If only one app fails after every fix above, uninstall and reinstall that app. App audio configs aren't always cleared by reset buttons; a clean reinstall is the nuclear option that almost always works. After reinstall, set device explicitly first, then test in the app's built-in mic test before joining a real meeting.

Frequently Asked Questions

Why does Discord show 'No Input Devices Found'?

Three causes in order of frequency: Discord doesn't have OS-level mic permission, you launched Discord before plugging the mic in (a quick restart fixes it), or Windows has the mic disabled at the privacy layer. Check Windows mic privacy first, then restart Discord.

How do I reset Discord's voice settings?

User Settings → Voice & Video → scroll to the bottom → Reset Voice Settings. This clears all input/output device choices, sensitivity, and codec preferences. Useful when settings are corrupted after a Discord update.

What is Push-to-Talk vs Voice Activity?

Push-to-Talk only transmits when you hold a key — best for noisy rooms, eliminates accidental hot-mic moments. Voice Activity transmits whenever your input crosses a sensitivity threshold — convenient but transmits everything, including background noise.
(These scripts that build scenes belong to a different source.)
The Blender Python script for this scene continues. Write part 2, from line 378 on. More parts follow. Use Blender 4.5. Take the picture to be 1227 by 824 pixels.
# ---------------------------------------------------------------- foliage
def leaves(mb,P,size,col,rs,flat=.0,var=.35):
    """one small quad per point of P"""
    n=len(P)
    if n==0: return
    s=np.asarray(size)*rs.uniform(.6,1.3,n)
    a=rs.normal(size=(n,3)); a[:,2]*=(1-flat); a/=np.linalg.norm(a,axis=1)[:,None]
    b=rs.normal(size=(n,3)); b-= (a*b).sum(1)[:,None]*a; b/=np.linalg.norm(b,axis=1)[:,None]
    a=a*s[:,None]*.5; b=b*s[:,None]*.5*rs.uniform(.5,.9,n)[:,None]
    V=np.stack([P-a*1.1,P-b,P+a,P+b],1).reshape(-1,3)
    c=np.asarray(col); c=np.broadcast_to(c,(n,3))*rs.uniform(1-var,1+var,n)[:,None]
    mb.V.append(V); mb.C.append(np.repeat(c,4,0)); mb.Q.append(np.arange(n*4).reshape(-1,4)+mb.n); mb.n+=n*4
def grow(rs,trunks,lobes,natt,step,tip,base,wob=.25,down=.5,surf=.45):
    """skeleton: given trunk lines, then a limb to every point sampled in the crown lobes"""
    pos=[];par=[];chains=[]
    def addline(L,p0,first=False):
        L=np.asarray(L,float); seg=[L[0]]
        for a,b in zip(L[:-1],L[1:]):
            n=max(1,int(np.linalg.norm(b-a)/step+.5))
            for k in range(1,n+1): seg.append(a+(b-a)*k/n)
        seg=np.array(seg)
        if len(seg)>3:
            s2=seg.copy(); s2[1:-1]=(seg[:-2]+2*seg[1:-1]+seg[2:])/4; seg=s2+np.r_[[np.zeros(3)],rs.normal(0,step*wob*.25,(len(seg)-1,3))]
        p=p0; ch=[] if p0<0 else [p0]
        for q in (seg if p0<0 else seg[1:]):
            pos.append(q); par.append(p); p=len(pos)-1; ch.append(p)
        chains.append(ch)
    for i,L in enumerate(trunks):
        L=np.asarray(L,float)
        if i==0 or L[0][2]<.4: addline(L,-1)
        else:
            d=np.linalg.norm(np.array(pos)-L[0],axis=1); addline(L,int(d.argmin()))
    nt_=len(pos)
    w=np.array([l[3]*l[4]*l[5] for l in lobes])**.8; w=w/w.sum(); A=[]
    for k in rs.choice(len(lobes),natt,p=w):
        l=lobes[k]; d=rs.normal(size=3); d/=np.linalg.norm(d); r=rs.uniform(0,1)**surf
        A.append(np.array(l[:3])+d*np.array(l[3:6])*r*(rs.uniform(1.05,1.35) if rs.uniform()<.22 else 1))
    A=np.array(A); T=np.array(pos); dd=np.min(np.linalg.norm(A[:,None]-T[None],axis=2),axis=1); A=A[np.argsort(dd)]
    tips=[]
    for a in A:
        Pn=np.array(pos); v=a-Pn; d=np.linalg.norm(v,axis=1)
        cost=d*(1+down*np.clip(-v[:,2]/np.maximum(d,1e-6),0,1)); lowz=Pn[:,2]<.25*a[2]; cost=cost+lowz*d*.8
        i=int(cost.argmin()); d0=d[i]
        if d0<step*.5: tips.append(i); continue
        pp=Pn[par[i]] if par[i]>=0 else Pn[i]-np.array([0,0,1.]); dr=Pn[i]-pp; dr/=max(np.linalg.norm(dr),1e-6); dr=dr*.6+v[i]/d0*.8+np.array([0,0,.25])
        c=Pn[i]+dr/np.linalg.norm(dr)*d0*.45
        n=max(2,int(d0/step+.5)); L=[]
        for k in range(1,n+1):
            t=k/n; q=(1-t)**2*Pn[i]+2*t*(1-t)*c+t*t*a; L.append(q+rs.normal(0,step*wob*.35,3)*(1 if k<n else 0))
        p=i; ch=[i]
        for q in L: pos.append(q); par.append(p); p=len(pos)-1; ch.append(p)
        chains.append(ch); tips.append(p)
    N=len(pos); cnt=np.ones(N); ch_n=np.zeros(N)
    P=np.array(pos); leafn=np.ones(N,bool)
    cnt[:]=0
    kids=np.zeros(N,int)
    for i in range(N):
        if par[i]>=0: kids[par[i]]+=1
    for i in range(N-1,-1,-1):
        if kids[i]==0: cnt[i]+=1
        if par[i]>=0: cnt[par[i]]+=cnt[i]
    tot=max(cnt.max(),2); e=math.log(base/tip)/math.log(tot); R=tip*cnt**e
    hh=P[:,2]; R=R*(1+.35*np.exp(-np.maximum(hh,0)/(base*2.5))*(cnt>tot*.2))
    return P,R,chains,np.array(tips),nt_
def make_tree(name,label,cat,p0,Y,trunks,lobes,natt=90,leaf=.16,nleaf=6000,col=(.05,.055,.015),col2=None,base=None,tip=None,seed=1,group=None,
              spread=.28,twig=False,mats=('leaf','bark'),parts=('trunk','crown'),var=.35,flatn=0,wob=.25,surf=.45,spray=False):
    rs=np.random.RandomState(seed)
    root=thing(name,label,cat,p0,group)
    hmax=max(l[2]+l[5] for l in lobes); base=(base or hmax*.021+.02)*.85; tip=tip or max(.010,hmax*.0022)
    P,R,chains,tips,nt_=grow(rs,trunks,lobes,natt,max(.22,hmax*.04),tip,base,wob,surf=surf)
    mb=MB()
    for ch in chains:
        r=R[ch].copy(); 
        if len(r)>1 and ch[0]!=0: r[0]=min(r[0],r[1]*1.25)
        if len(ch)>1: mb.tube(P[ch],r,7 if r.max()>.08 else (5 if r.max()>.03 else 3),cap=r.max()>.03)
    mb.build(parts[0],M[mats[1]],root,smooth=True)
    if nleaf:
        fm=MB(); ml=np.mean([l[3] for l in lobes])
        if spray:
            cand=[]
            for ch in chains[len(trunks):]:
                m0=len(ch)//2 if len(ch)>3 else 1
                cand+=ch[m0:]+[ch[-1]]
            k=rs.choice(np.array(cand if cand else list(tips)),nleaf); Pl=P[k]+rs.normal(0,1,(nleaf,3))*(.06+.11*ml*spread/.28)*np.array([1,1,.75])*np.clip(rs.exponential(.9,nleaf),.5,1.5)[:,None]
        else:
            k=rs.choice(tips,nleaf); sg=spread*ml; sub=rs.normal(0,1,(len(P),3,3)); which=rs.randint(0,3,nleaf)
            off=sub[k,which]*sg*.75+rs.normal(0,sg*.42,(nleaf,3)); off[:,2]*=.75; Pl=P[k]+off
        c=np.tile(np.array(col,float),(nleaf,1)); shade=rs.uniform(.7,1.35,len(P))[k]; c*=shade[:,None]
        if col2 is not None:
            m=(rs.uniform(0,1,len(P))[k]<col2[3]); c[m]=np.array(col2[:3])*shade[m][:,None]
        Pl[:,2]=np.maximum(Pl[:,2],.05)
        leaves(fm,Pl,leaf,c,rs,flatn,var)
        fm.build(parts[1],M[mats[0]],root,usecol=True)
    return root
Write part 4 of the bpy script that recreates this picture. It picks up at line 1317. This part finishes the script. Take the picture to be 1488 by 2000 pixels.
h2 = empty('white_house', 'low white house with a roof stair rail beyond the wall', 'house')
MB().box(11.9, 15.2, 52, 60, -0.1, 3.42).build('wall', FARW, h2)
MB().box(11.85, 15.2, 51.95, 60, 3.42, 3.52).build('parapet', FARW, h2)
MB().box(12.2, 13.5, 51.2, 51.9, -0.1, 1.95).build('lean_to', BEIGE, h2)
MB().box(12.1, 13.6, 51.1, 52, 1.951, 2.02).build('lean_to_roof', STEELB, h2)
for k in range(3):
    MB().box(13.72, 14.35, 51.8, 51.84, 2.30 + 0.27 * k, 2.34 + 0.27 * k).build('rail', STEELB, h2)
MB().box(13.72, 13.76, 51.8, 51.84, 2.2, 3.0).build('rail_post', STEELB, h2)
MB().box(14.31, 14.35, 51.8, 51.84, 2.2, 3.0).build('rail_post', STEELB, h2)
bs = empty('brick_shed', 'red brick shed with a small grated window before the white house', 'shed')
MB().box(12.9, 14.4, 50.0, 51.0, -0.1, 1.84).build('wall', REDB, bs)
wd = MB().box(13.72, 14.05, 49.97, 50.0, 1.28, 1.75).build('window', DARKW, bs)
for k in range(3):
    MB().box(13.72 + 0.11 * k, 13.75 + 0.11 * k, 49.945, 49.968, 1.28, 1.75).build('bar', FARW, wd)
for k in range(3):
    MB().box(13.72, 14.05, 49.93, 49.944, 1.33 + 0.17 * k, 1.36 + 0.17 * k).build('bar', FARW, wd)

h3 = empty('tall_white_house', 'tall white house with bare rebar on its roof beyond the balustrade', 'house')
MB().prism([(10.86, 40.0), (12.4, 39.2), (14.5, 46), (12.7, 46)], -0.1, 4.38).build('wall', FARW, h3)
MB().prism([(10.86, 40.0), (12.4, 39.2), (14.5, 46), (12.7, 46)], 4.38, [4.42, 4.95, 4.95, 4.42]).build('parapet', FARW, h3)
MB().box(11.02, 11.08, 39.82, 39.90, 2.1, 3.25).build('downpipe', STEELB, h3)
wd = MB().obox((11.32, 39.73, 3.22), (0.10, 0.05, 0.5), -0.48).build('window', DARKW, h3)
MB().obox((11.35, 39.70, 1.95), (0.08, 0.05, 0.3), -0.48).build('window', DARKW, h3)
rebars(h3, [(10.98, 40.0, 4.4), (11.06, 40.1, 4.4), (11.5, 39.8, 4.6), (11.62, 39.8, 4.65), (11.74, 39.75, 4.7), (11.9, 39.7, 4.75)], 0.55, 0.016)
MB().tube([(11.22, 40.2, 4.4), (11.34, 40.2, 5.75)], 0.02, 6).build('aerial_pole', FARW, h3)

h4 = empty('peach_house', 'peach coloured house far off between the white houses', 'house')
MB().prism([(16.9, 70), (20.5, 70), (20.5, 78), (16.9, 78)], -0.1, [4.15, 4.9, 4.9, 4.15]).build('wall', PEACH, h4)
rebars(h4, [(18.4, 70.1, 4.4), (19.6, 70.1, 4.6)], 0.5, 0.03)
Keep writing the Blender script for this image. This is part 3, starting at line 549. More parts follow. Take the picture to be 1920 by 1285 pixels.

Mixed settings (Push-to-Talk for normal chat, voice activity for in-game) are common.

Why does Zoom mute me automatically?

Zoom's 'Mute participants upon entry' is enabled by the host, OR your audio is below Zoom's auto-detection threshold. In the latter case, raise your input volume or unmute manually after joining. Settings → Audio → uncheck 'Mute my microphone when joining'.

My mic works in Discord but not Teams — why?

Teams keeps a separate device cache. Sign out of Teams, clear its cache (%appdata%/Microsoft/Teams), and sign back in. Also check Devices in Teams settings to manually pick the correct mic — it doesn't always inherit the Windows default.